Mais rien n’est jamais si simple. Dans TWIN HOUSES (1994), inusable succès de la compagnie6, si tout paraît clair, c’est justement d’une absence de regard qu’il s’agit : celui de ces poupées qui doublent Nicole Mossoux, la combattent, la menace. Là, « je est un autre », certes mais menaçant. Le regard vide de la marionnette est le terrain même du dévoilement. C’est de ce que l’on voit le mieux dans TWIN HOUSES, la figure ostensible du même — que naît l’inquiétude. Et cette inquiétude est troublante. Car autant la construction des pièces des Mossoux-Bonté réfute l’idée de trouble, autant leur effet est troublant. C’est-à-dire que ces créations suscitent un état affectif désagréable qui communément est appelé « trouble », mais dont il faut étudier la nature puisqu’il ne peut y avoir trouble. Il y a bien sensation, gêne, malaise qu’il convient d’étudier plus avant.
Patrick Bonté, dans un interview7, rappelle son intérêt pour l’inquiétante étrangeté (Unheimliche) freudienne, précisant, à propos de TWIN HOUSES que « l’utilisation du masque ou de la marionnette fait également écho pour nous à une obsession liée au double et aux atmosphères schizophréniques ». Cela n’est pas mal venu, mais pourquoi ? Or l’analyse freudienne est d’abord une question posé au regard. Dans L’HOMME AU SABLE (Der Sandmann), la nouvelle de E.T.A.

Photo Patrick Bonté.
Hoffmann sur laquelle s’appuie Freud, c’est le regard trop clair, la lunette achetée à Coppela, l’associé de Coppelius, qui permet à Nathanaël d’épier la femme-automate créée par Spalanzani, ce qui provoque la folie et la perte du jeune homme. Le regard est, au sens premier, obscène, c’est-à-dire « de mauvais augure ». Trop en voir provoque le malheur. Le trouble (si l’on s’en tient à ce fameux terme) suscité par les pièces des Mossoux-Bonté procède du même ordre. En obligeant le regard à se focaliser, il révèle une scène interdite, première, indécente : cette scène première qui provoque la perte de celui qui l’entrevoit. Le fameux trouble est donc un dévoilement, une façon de souligner ce qu’il ne fallait pas voir au risque de cette inquiétante étrangeté.
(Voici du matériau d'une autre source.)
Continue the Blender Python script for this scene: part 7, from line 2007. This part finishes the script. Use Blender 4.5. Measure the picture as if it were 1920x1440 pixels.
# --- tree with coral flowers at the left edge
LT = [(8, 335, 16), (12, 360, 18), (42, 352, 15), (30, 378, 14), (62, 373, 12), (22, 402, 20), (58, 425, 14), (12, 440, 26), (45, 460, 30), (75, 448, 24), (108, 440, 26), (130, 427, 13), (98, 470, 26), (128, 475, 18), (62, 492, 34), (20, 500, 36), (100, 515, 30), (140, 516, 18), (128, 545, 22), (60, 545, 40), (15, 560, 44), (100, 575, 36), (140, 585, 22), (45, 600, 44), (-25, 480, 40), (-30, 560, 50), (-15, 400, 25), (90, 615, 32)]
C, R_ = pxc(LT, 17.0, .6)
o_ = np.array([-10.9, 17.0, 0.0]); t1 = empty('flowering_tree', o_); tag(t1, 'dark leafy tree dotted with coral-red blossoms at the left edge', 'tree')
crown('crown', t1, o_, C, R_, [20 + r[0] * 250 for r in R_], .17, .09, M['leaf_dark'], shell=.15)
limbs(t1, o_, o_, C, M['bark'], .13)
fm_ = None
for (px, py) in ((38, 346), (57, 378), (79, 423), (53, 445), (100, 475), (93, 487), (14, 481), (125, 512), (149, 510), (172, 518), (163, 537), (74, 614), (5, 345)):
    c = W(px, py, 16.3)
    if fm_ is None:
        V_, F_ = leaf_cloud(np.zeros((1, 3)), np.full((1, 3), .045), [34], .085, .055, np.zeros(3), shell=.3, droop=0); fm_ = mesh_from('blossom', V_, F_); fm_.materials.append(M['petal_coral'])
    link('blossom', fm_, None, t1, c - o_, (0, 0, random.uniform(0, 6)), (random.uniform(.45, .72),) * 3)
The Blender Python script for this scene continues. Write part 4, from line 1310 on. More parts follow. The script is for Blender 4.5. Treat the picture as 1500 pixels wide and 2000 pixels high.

Mais les moyens diffèrent. Par principe, l’analyse traverse le corpus d’œuvres des Mossoux-Bonté, mais il faut maintenant revenir sur la désinvolture initiale qui fait tenir les deux artistes pour équivalents. Nicole Mossoux et Patrick Bonté, s’ils pratiquent en chorégraphes (ce qui n’est pas tant un truisme que cela si l’on se souvient de la formation initiale du second) et que l’on reconnaît qu’ils travaillent non en couple ou en collectif mais en alternance et en communauté, ne pratiquent pas du tout ce dévoilement de la même façon.
Patrick Bonté traque l’étrangeté par la fenêtre. LUCAS CRANACH, HÉLIUM, NUIT SUR LE MONDE (2008), ouvrent des brèches dans le réel par où se glisse le regard ; son Unheimliche procède du regard hasardé. Nicole Mossoux fond les identités en figures multiples. Elle cherche, sur la trace de Spalanzani, le physicien de E.T.A. Hoffmann (fusionné avec Coppelius en un être unique et malfaisant dans le ballet Coppelia), la fabrique du même de l’être. C’est de la mise en lumière de ce « toujours différemment identique » que naît l’inquiétudt (voir, outre TWIN HOUSES, la multiplication par trois des figures dans KHOOM — 2007). Dans tous les cas, l’œil est un révélateur de ce qui devrait rester cacher, de ce qui relève d’une scène initiale obscène parce qu’annonçant une mort. C’est sans doute avec HURRICANE (2001, signé par Patrick Bonté) que ce propos est le plus clair. Cette pièce qui fonctionne comme une série de fenêtres sur l’obscénité, qui procède d’une confusion des figures (procédé plutôt propre à Nicole Mossoux) fait de l’œil une machine d’obscénité. Ces « yeux ouverts de la morte »8 qui poussent à la déshumanisation des sensations. Le dévoilement est radical.
Et effectivement, ce trop de clarté là est des plus troublant qui soit.